### [SUPPLIED MATERIAL]
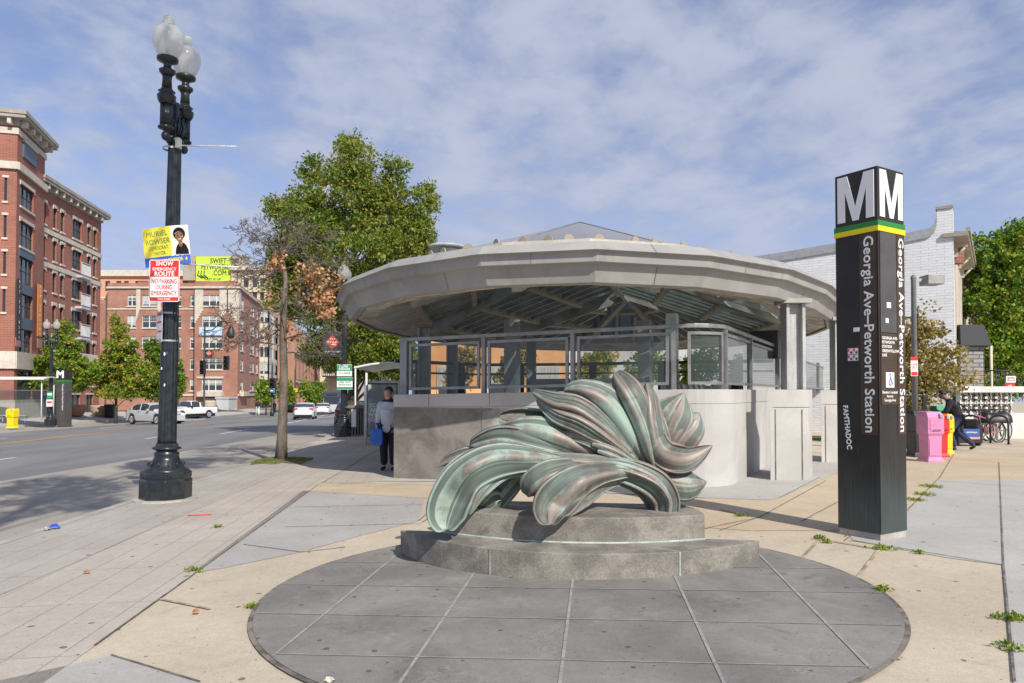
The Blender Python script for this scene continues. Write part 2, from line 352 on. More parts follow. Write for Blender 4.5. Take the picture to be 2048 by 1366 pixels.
# ================================================================ THE GROUND
def sheet(name,pts,off,mat,thick=0,parent=None,kind='structure'):
    bm=bmesh.new(); vs=[bm.verts.new((p[0],p[1],0)) for p in pts]; bm.faces.new(vs)
    for co,no in (((2.9,0,0),(1,0,0)),((0,38,0),(0,1,0)),((-34,0,0),(1,0,0)),((-40.7,0,0),(1,0,0))):
        bmesh.ops.bisect_plane(bm,geom=bm.verts[:]+bm.edges[:]+bm.faces[:],plane_co=co,plane_no=no)
    bmesh.ops.recalc_face_normals(bm,faces=bm.faces)
    if bm.faces[:][0].normal.z<0: bmesh.ops.reverse_faces(bm,faces=bm.faces)
    if thick:
        r=bmesh.ops.extrude_face_region(bm,geom=bm.faces[:]); top=[e for e in r['geom'] if isinstance(e,bmesh.types.BMVert)]
        ts=set(top)
        for v in bm.verts: v.co.z=gz(v.co.x,v.co.y)+(off if v in ts else off-thick)
    else:
        for v in bm.verts: v.co.z=gz(v.co.x,v.co.y)+off
    me=bpy.data.meshes.new(name); bm.to_mesh(me); bm.free(); me.materials.append(mat)
    o=link(name,me,parent)
    if parent is None: tag(o,kind=kind)
    return o
def strip(pts,w):
    """polygon of width w along a polyline"""
    pts=[Vector((p[0],p[1])) for p in pts]; l=[];r=[]
    for i,p in enumerate(pts):
        t=(pts[min(i+1,len(pts)-1)]-pts[max(i-1,0)]).normalized(); n=Vector((-t.y,t.x))*w/2
        l.append(p+n); r.append(p-n)
    return l+r[::-1]
def g2(px,py,off=0.): v=G(px,py,off); return (v.x,v.y)
RO=-.12
big=bmesh.new()
sheet('ground',[(-900,-60),(900,-60),(900,1500),(-900,1500)],-.5,M['tan'])
sheet('road',[(-55,-15),(30,-15),(30,60),(60,330),(-110,330),(-75,150),(-60,104),(-55,60)],RO,M['asphalt'])
curb=[(-5.45,-8),(-5.85,8.2),g2(283,993.5),g2(548,914),g2(664,868),(-8.6,42),(-9.6,56)]
sheet('plaza_pavement',curb+[(60,56),(60,-8)],0.,M['tan'],thick=.14)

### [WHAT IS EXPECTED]
Skipping the pictures, transcribe each line above exactly as it appears.

### [FULL SOLUTION]
The Blender Python script for this scene continues. Write part 2, from line 352 on. More parts follow. Write for Blender 4.5. Take the picture to be 2048 by 1366 pixels.
# ================================================================ THE GROUND
def sheet(name,pts,off,mat,thick=0,parent=None,kind='structure'):
    bm=bmesh.new(); vs=[bm.verts.new((p[0],p[1],0)) for p in pts]; bm.faces.new(vs)
    for co,no in (((2.9,0,0),(1,0,0)),((0,38,0),(0,1,0)),((-34,0,0),(1,0,0)),((-40.7,0,0),(1,0,0))):
        bmesh.ops.bisect_plane(bm,geom=bm.verts[:]+bm.edges[:]+bm.faces[:],plane_co=co,plane_no=no)
    bmesh.ops.recalc_face_normals(bm,faces=bm.faces)
    if bm.faces[:][0].normal.z<0: bmesh.ops.reverse_faces(bm,faces=bm.faces)
    if thick:
        r=bmesh.ops.extrude_face_region(bm,geom=bm.faces[:]); top=[e for e in r['geom'] if isinstance(e,bmesh.types.BMVert)]
        ts=set(top)
        for v in bm.verts: v.co.z=gz(v.co.x,v.co.y)+(off if v in ts else off-thick)
    else:
        for v in bm.verts: v.co.z=gz(v.co.x,v.co.y)+off
    me=bpy.data.meshes.new(name); bm.to_mesh(me); bm.free(); me.materials.append(mat)
    o=link(name,me,parent)
    if parent is None: tag(o,kind=kind)
    return o
def strip(pts,w):
    """polygon of width w along a polyline"""
    pts=[Vector((p[0],p[1])) for p in pts]; l=[];r=[]
    for i,p in enumerate(pts):
        t=(pts[min(i+1,len(pts)-1)]-pts[max(i-1,0)]).normalized(); n=Vector((-t.y,t.x))*w/2
        l.append(p+n); r.append(p-n)
    return l+r[::-1]
def g2(px,py,off=0.): v=G(px,py,off); return (v.x,v.y)
RO=-.12
big=bmesh.new()
sheet('ground',[(-900,-60),(900,-60),(900,1500),(-900,1500)],-.5,M['tan'])
sheet('road',[(-55,-15),(30,-15),(30,60),(60,330),(-110,330),(-75,150),(-60,104),(-55,60)],RO,M['asphalt'])
curb=[(-5.45,-8),(-5.85,8.2),g2(283,993.5),g2(548,914),g2(664,868),(-8.6,42),(-9.6,56)]
sheet('plaza_pavement',curb+[(60,56),(60,-8)],0.,M['tan'],thick=.14)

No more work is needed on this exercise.